- [DATA SHOWN]
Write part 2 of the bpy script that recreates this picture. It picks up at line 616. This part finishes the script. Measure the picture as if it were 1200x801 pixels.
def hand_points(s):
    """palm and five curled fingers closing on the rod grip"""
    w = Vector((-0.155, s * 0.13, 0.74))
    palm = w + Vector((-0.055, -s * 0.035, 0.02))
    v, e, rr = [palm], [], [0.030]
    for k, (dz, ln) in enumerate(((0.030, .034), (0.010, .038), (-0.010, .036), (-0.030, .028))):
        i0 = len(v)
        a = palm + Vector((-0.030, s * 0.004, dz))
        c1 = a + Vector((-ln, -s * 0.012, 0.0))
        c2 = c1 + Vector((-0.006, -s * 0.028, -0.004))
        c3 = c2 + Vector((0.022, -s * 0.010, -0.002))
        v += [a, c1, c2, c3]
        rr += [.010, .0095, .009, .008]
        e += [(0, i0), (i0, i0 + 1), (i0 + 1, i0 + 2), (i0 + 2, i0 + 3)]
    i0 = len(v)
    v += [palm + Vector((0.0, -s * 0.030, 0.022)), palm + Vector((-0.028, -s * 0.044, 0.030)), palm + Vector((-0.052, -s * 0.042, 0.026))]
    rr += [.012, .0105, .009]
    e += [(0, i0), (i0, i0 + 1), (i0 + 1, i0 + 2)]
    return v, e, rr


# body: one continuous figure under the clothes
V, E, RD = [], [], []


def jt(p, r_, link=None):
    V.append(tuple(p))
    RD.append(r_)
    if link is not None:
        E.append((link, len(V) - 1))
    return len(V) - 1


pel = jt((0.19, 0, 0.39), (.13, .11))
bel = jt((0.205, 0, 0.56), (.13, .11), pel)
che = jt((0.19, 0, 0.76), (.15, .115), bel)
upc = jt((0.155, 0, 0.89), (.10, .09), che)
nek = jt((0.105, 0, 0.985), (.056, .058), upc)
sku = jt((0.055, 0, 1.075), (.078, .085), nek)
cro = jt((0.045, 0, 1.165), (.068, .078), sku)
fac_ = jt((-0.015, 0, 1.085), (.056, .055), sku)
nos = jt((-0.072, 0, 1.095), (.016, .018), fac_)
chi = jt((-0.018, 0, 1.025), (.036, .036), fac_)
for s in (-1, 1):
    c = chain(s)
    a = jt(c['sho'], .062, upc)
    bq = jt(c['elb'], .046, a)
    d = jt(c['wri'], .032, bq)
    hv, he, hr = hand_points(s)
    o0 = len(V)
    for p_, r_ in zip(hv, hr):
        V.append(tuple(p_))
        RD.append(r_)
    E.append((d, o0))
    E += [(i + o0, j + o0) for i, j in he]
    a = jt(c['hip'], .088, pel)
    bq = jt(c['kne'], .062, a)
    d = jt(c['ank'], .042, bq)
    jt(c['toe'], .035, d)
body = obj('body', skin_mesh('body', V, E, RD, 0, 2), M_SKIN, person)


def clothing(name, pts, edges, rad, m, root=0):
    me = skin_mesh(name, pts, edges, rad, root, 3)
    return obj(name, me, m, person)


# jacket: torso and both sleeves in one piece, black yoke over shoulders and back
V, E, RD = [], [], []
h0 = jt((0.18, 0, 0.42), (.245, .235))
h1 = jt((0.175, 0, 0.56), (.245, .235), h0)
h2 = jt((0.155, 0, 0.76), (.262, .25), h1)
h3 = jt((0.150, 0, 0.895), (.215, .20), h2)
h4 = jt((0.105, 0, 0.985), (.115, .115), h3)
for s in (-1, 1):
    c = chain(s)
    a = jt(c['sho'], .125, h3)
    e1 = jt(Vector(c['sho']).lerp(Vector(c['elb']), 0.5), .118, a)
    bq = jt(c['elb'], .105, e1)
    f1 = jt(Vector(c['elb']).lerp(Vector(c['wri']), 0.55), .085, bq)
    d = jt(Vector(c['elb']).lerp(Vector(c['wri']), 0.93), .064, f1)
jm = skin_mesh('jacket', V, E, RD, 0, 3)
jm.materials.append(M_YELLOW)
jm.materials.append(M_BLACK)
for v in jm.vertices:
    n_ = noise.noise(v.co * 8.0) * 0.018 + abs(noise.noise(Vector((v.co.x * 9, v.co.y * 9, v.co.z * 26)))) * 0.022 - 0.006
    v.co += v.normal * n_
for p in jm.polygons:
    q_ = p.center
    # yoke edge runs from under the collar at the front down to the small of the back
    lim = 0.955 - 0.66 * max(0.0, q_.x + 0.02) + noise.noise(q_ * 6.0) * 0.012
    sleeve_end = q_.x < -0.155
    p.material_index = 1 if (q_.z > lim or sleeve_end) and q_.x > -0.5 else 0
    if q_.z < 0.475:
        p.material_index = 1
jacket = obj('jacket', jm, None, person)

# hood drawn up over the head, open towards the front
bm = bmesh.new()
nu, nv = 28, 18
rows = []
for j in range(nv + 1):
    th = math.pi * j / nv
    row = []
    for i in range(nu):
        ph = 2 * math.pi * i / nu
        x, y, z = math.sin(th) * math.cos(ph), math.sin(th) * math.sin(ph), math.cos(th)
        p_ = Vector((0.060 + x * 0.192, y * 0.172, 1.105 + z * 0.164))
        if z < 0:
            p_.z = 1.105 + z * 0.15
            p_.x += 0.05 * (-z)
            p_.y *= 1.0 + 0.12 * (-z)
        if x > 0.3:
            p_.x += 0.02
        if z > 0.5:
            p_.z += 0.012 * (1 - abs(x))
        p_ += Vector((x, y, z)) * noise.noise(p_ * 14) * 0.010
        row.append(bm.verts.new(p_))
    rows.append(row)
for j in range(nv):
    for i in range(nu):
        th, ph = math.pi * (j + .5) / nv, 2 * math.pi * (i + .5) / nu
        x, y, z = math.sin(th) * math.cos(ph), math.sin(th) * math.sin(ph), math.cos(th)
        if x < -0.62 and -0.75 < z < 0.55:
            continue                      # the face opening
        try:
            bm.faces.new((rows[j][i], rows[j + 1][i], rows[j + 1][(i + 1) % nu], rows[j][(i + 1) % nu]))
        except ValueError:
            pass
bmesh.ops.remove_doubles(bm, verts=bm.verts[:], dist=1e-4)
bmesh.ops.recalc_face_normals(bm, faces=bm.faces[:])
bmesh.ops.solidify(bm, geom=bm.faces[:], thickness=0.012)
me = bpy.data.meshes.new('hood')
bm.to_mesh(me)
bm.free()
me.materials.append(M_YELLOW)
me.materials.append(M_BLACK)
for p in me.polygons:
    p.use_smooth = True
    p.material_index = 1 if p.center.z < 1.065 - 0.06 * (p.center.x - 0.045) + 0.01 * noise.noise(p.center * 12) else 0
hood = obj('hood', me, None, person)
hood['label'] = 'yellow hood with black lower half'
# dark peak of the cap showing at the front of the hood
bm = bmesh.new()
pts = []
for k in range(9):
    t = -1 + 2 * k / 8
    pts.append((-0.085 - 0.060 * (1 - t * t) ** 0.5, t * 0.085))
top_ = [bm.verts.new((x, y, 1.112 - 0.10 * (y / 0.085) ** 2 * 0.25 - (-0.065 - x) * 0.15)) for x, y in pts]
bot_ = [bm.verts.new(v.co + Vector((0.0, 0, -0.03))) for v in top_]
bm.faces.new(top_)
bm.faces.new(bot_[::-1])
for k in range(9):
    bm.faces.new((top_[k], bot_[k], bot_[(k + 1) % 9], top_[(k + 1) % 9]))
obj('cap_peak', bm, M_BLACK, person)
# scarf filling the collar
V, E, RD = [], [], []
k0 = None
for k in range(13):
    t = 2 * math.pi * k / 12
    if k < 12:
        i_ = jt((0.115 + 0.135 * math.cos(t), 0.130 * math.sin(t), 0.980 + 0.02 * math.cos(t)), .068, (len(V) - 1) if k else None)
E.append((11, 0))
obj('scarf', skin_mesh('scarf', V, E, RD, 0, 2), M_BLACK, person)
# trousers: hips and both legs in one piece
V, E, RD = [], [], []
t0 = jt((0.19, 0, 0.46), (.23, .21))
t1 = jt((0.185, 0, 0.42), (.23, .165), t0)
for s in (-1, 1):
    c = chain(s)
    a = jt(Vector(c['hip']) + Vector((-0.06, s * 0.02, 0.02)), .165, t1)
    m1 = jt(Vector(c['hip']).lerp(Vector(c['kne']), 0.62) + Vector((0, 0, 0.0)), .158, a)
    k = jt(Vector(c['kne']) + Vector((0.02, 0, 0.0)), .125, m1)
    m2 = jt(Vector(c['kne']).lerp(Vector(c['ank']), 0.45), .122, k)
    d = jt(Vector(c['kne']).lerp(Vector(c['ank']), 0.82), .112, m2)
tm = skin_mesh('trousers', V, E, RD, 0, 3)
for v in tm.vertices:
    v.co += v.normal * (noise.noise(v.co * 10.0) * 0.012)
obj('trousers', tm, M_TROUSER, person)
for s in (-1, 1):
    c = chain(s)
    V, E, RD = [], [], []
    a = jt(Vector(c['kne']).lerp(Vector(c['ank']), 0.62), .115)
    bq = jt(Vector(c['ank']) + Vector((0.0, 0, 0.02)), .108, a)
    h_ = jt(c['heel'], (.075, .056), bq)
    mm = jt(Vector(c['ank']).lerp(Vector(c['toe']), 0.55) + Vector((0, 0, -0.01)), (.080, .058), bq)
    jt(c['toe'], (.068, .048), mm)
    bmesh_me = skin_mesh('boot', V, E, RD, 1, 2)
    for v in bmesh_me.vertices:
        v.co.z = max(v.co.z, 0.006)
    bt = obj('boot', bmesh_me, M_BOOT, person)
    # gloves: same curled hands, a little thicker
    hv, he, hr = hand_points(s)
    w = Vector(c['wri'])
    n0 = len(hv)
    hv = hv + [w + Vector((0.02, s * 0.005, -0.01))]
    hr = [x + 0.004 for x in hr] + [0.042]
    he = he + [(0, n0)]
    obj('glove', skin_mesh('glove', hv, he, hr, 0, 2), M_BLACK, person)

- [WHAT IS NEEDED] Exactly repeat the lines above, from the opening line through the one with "return v, e, rr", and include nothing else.

- [EXERCISE SOLUTION]
Write part 2 of the bpy script that recreates this picture. It picks up at line 616. This part finishes the script. Measure the picture as if it were 1200x801 pixels.
def hand_points(s):
    """palm and five curled fingers closing on the rod grip"""
    w = Vector((-0.155, s * 0.13, 0.74))
    palm = w + Vector((-0.055, -s * 0.035, 0.02))
    v, e, rr = [palm], [], [0.030]
    for k, (dz, ln) in enumerate(((0.030, .034), (0.010, .038), (-0.010, .036), (-0.030, .028))):
        i0 = len(v)
        a = palm + Vector((-0.030, s * 0.004, dz))
        c1 = a + Vector((-ln, -s * 0.012, 0.0))
        c2 = c1 + Vector((-0.006, -s * 0.028, -0.004))
        c3 = c2 + Vector((0.022, -s * 0.010, -0.002))
        v += [a, c1, c2, c3]
        rr += [.010, .0095, .009, .008]
        e += [(0, i0), (i0, i0 + 1), (i0 + 1, i0 + 2), (i0 + 2, i0 + 3)]
    i0 = len(v)
    v += [palm + Vector((0.0, -s * 0.030, 0.022)), palm + Vector((-0.028, -s * 0.044, 0.030)), palm + Vector((-0.052, -s * 0.042, 0.026))]
    rr += [.012, .0105, .009]
    e += [(0, i0), (i0, i0 + 1), (i0 + 1, i0 + 2)]
    return v, e, rr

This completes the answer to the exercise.